Most of them are just depressed at the reality that, in this day and age, being gay is still considered a problem. They’re the good ones: the ones who ‘like’ our angry gay Facebook updates in solidarity, and retweet our insidious homosexual propaganda. They don’t come to the marches, but they’re glad you went.
Yet every now and again, one might say, “I just don’t know why you need your own nightclubs” – or, “So you’re gay. That means you love shopping, right?”
They’re only a bit ignorant; almost endearingly out of touch. All they really need is for a fabulous homosexual to take them to a gay bar, and have all the binge-drinking queers give them a little education.
So, it’s in the spirit of education that I’d like to make a statement.

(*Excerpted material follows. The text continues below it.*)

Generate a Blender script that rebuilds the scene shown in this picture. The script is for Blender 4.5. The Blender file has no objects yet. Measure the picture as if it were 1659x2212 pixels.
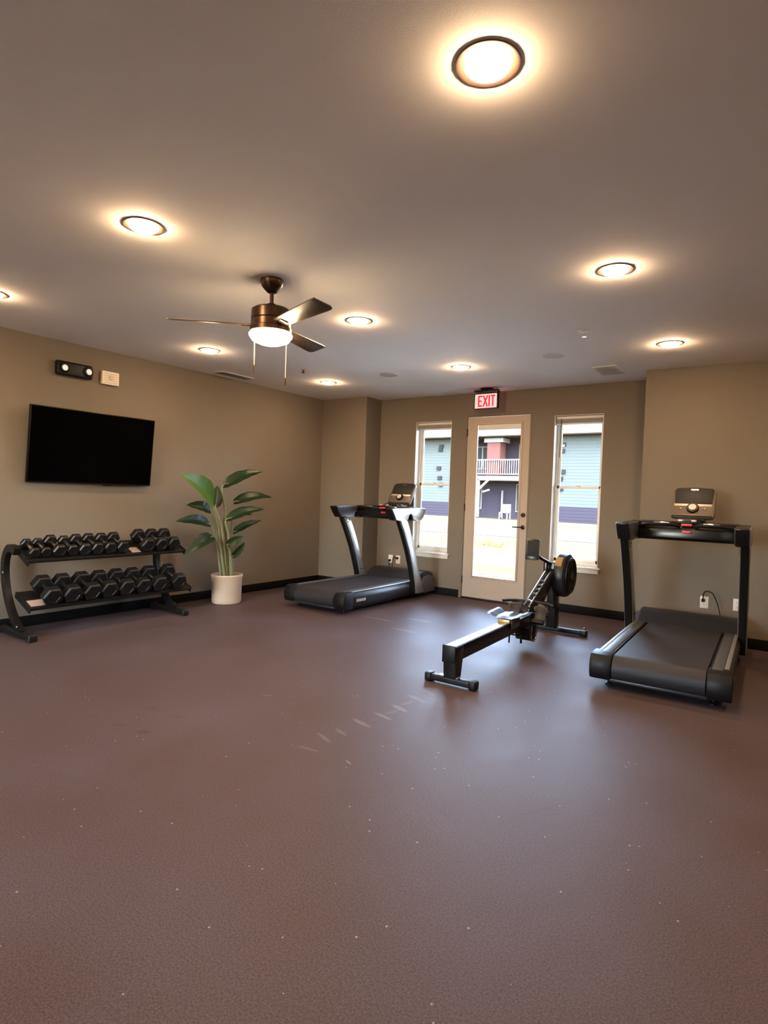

To any straight members of the audience who might be listening:
Yes, coming out IS a big deal.
It’s a big deal, when members of the LGBTQ community are still being beaten, bashed – and, quite recently, murdered by the dozens – for a celebrity like Aubrey Plaza to almost casually talk about her broad sexual identity.
It’s a big deal, when queers are underrepresented across all media platforms, and gay kisses on television see massive repulsed outcries from “family” groups and conservative pundits.
It’s a big deal, when young people still live with a nagging feeling of being shit fucking scared to come out of the closet; when youths, not unlike who I was before I came out, still pray in their beds at night to the Lord on High that they might wake up the following day a happy-go-lucky heterosexual.
It’s a big deal, when it normalises behaviour that, scientifically and historically, has always been “normal” – but has been culturally warped by a terrified conservative populace over a period of decades.
You know, as a positively rabid homosexual, I agree with the idea that “it shouldn’t be a big deal”. And it is sad that it’s still big news.
We could have come so far already, if people weren’t so terrified of difference, and so unable to break free from whatever deity cripples them with fear – whether that’s a religious deity, or the real-world demons of conservative traditionalism.
But while holding hands in the street is still a carefully-considered political statement, and not a thoughtless gesture of affection – when interlocking those delicate fingers with your same-sex partner still carries a very real risk of violence – I’d like to celebrate people who come out. Particularly celebrities in the public eye.
Because the more LGBTQ icons who say, “This is who I am. What about it?” – the more young people know it’s OK.
And the more role models we will have who will show those young people that, whether you fall in love with girls, or guys, or both – and you can’t help it – it’s all a little bit fine.